Exercise:
All of the data must be printed exactly; please include every line.

Data shown:
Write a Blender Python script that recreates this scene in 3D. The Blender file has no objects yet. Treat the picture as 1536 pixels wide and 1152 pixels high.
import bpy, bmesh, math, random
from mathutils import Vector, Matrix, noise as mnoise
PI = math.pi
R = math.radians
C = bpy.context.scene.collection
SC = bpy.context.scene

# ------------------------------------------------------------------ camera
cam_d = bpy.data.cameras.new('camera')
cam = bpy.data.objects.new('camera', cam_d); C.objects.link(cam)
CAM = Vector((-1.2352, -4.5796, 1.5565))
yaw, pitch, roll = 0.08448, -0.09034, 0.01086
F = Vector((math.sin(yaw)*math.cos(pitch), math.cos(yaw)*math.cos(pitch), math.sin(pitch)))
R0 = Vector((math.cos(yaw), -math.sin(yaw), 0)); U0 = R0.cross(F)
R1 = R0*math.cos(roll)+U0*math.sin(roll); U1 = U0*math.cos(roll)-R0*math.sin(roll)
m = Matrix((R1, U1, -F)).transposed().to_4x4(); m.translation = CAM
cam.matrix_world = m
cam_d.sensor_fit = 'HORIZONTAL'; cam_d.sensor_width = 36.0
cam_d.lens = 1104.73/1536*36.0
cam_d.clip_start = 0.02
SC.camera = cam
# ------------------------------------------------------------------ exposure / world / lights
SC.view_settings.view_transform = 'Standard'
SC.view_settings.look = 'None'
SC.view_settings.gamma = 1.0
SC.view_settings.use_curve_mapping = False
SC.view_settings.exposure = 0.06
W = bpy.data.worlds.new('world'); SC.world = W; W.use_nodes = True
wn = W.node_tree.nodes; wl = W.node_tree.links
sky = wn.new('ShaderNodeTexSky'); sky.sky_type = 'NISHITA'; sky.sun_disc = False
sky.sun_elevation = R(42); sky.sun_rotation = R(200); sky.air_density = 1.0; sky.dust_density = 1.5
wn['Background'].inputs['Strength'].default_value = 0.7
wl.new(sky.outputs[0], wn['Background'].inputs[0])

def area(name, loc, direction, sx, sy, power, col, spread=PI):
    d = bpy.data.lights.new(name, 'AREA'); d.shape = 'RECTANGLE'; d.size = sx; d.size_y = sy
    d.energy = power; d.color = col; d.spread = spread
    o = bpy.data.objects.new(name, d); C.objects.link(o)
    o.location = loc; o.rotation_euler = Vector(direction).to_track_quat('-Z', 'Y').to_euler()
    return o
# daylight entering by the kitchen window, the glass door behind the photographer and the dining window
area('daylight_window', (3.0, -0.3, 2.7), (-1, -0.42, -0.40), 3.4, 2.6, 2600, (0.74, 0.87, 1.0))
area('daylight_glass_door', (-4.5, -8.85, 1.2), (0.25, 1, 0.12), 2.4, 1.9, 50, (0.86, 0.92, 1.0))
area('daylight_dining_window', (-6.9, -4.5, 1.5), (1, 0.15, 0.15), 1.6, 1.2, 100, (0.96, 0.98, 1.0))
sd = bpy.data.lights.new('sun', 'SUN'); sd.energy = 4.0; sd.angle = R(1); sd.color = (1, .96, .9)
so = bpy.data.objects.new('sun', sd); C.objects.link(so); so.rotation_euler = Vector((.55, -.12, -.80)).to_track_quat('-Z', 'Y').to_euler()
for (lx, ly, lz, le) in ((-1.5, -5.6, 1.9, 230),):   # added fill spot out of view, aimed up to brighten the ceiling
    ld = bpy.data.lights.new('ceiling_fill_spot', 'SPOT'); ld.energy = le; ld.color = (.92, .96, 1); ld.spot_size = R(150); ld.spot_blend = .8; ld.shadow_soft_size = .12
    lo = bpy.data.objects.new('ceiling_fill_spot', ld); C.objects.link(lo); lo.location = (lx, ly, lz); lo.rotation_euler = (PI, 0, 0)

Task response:
Write a Blender Python script that recreates this scene in 3D. The Blender file has no objects yet. Treat the picture as 1536 pixels wide and 1152 pixels high.
import bpy, bmesh, math, random
from mathutils import Vector, Matrix, noise as mnoise
PI = math.pi
R = math.radians
C = bpy.context.scene.collection
SC = bpy.context.scene

# ------------------------------------------------------------------ camera
cam_d = bpy.data.cameras.new('camera')
cam = bpy.data.objects.new('camera', cam_d); C.objects.link(cam)
CAM = Vector((-1.2352, -4.5796, 1.5565))
yaw, pitch, roll = 0.08448, -0.09034, 0.01086
F = Vector((math.sin(yaw)*math.cos(pitch), math.cos(yaw)*math.cos(pitch), math.sin(pitch)))
R0 = Vector((math.cos(yaw), -math.sin(yaw), 0)); U0 = R0.cross(F)
R1 = R0*math.cos(roll)+U0*math.sin(roll); U1 = U0*math.cos(roll)-R0*math.sin(roll)
m = Matrix((R1, U1, -F)).transposed().to_4x4(); m.translation = CAM
cam.matrix_world = m
cam_d.sensor_fit = 'HORIZONTAL'; cam_d.sensor_width = 36.0
cam_d.lens = 1104.73/1536*36.0
cam_d.clip_start = 0.02
SC.camera = cam
# ------------------------------------------------------------------ exposure / world / lights
SC.view_settings.view_transform = 'Standard'
SC.view_settings.look = 'None'
SC.view_settings.gamma = 1.0
SC.view_settings.use_curve_mapping = False
SC.view_settings.exposure = 0.06
W = bpy.data.worlds.new('world'); SC.world = W; W.use_nodes = True
wn = W.node_tree.nodes; wl = W.node_tree.links
sky = wn.new('ShaderNodeTexSky'); sky.sky_type = 'NISHITA'; sky.sun_disc = False
sky.sun_elevation = R(42); sky.sun_rotation = R(200); sky.air_density = 1.0; sky.dust_density = 1.5
wn['Background'].inputs['Strength'].default_value = 0.7
wl.new(sky.outputs[0], wn['Background'].inputs[0])

def area(name, loc, direction, sx, sy, power, col, spread=PI):
    d = bpy.data.lights.new(name, 'AREA'); d.shape = 'RECTANGLE'; d.size = sx; d.size_y = sy
    d.energy = power; d.color = col; d.spread = spread
    o = bpy.data.objects.new(name, d); C.objects.link(o)
    o.location = loc; o.rotation_euler = Vector(direction).to_track_quat('-Z', 'Y').to_euler()
    return o
# daylight entering by the kitchen window, the glass door behind the photographer and the dining window
area('daylight_window', (3.0, -0.3, 2.7), (-1, -0.42, -0.40), 3.4, 2.6, 2600, (0.74, 0.87, 1.0))
area('daylight_glass_door', (-4.5, -8.85, 1.2), (0.25, 1, 0.12), 2.4, 1.9, 50, (0.86, 0.92, 1.0))
area('daylight_dining_window', (-6.9, -4.5, 1.5), (1, 0.15, 0.15), 1.6, 1.2, 100, (0.96, 0.98, 1.0))
sd = bpy.data.lights.new('sun', 'SUN'); sd.energy = 4.0; sd.angle = R(1); sd.color = (1, .96, .9)
so = bpy.data.objects.new('sun', sd); C.objects.link(so); so.rotation_euler = Vector((.55, -.12, -.80)).to_track_quat('-Z', 'Y').to_euler()
for (lx, ly, lz, le) in ((-1.5, -5.6, 1.9, 230),):   # added fill spot out of view, aimed up to brighten the ceiling
    ld = bpy.data.lights.new('ceiling_fill_spot', 'SPOT'); ld.energy = le; ld.color = (.92, .96, 1); ld.spot_size = R(150); ld.spot_blend = .8; ld.shadow_soft_size = .12
    lo = bpy.data.objects.new('ceiling_fill_spot', ld); C.objects.link(lo); lo.location = (lx, ly, lz); lo.rotation_euler = (PI, 0, 0)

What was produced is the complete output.